How to waste time trying to make money on the 'net

I decided to give the Mechanical Turk (run by amazon.com) a go the other day. The concept is good - people with some free time and/or skills can take up offered "piece work" via the internet. An article about it gave an example of an software engineer who had made $1,400 in his spare time in front of the TV.

Unfortunately, when I had a look at the site, most of the work listed was either worthless (1c to create a link to a site), or a rip-off (a few cents to "test a script" - which turns out to be clicking on some and registering for some information, which obviously will earn the "test script" writer more than he/she is paying you, and is basically click-fraud). The few legit tasks seemed to be transcription of audio files.

A simple enough task I thought - just download a 5 minute sound bite and type the conversation into word... So I "took" the job, thinking that the 60 mins allowed should be plenty of time, after all the task only paid $2.00. The audio file download took 5 mins (I have a cable connection) and I had no trouble playing the file. So far, so good.
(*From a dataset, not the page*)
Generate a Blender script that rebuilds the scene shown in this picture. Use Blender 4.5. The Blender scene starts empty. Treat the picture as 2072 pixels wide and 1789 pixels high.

However, after a few minutes of listening to a few words, hitting pause, tabbing to Word, typing in the words, tabbing back to the audio player, rewinding and checking I'd typed the correct transcription - it became obvious that this would be a s-l-o-w process.

TWO HOURS LATER -- after dealing with background interruptions (baby crying etc), and some parts of the audio where the two people on the tape were talking over the top of each other, I finally finished page and a half transcription of the 5 min soundbite. Then, when I tabbed back to the Mechanical Turk page open on my browser - the task had expired! All that time and effort for NOTHING.

Ah, well. Lesson learned. Being a Mechanical Turk might be a suitable job for an off-duty call centre worker in India, but it just isn't worth my time. No matter how much I like to earn a few bucks in my "spare time".